> _Set problem_
Copy out the complete listing, word for word.

> _Data segment_
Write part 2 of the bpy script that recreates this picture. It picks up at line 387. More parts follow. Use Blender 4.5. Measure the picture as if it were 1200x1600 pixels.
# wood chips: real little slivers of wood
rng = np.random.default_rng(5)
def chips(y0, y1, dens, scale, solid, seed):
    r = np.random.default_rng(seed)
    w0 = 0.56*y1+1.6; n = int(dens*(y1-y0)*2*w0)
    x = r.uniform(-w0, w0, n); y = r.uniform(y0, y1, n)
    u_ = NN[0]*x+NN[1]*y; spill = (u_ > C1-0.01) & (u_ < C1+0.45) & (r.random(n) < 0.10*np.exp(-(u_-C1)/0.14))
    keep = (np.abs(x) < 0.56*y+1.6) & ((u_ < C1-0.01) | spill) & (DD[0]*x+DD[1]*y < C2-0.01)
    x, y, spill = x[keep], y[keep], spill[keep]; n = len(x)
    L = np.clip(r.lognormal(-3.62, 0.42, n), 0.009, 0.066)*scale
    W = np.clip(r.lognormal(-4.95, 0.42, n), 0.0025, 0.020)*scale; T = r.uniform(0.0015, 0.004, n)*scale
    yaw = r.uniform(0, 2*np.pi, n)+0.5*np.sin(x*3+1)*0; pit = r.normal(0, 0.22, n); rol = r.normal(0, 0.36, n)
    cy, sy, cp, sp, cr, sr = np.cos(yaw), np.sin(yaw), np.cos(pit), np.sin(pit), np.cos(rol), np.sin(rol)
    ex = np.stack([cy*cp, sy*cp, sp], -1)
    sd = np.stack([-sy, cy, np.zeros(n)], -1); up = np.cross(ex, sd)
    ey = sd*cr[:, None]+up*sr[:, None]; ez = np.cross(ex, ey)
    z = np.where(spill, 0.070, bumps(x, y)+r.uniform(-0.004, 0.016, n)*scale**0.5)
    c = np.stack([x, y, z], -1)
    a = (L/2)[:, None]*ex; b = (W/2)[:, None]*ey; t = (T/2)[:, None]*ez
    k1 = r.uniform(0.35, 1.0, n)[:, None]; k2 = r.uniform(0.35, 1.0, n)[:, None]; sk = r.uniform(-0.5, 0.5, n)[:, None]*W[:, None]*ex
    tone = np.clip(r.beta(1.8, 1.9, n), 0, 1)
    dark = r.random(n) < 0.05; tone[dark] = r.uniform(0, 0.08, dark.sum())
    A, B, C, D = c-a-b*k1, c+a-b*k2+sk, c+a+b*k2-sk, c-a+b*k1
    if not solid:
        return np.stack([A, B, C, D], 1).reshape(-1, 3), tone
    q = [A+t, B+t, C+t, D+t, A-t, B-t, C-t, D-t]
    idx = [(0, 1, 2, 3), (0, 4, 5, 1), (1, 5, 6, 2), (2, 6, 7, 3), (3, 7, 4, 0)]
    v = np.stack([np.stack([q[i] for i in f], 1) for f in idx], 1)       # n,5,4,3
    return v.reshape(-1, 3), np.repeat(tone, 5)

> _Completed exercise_
Write part 2 of the bpy script that recreates this picture. It picks up at line 387. More parts follow. Use Blender 4.5. Measure the picture as if it were 1200x1600 pixels.
# wood chips: real little slivers of wood
rng = np.random.default_rng(5)
def chips(y0, y1, dens, scale, solid, seed):
    r = np.random.default_rng(seed)
    w0 = 0.56*y1+1.6; n = int(dens*(y1-y0)*2*w0)
    x = r.uniform(-w0, w0, n); y = r.uniform(y0, y1, n)
    u_ = NN[0]*x+NN[1]*y; spill = (u_ > C1-0.01) & (u_ < C1+0.45) & (r.random(n) < 0.10*np.exp(-(u_-C1)/0.14))
    keep = (np.abs(x) < 0.56*y+1.6) & ((u_ < C1-0.01) | spill) & (DD[0]*x+DD[1]*y < C2-0.01)
    x, y, spill = x[keep], y[keep], spill[keep]; n = len(x)
    L = np.clip(r.lognormal(-3.62, 0.42, n), 0.009, 0.066)*scale
    W = np.clip(r.lognormal(-4.95, 0.42, n), 0.0025, 0.020)*scale; T = r.uniform(0.0015, 0.004, n)*scale
    yaw = r.uniform(0, 2*np.pi, n)+0.5*np.sin(x*3+1)*0; pit = r.normal(0, 0.22, n); rol = r.normal(0, 0.36, n)
    cy, sy, cp, sp, cr, sr = np.cos(yaw), np.sin(yaw), np.cos(pit), np.sin(pit), np.cos(rol), np.sin(rol)
    ex = np.stack([cy*cp, sy*cp, sp], -1)
    sd = np.stack([-sy, cy, np.zeros(n)], -1); up = np.cross(ex, sd)
    ey = sd*cr[:, None]+up*sr[:, None]; ez = np.cross(ex, ey)
    z = np.where(spill, 0.070, bumps(x, y)+r.uniform(-0.004, 0.016, n)*scale**0.5)
    c = np.stack([x, y, z], -1)
    a = (L/2)[:, None]*ex; b = (W/2)[:, None]*ey; t = (T/2)[:, None]*ez
    k1 = r.uniform(0.35, 1.0, n)[:, None]; k2 = r.uniform(0.35, 1.0, n)[:, None]; sk = r.uniform(-0.5, 0.5, n)[:, None]*W[:, None]*ex
    tone = np.clip(r.beta(1.8, 1.9, n), 0, 1)
    dark = r.random(n) < 0.05; tone[dark] = r.uniform(0, 0.08, dark.sum())
    A, B, C, D = c-a-b*k1, c+a-b*k2+sk, c+a+b*k2-sk, c-a+b*k1
    if not solid:
        return np.stack([A, B, C, D], 1).reshape(-1, 3), tone
    q = [A+t, B+t, C+t, D+t, A-t, B-t, C-t, D-t]
    idx = [(0, 1, 2, 3), (0, 4, 5, 1), (1, 5, 6, 2), (2, 6, 7, 3), (3, 7, 4, 0)]
    v = np.stack([np.stack([q[i] for i in f], 1) for f in idx], 1)       # n,5,4,3
    return v.reshape(-1, 3), np.repeat(tone, 5)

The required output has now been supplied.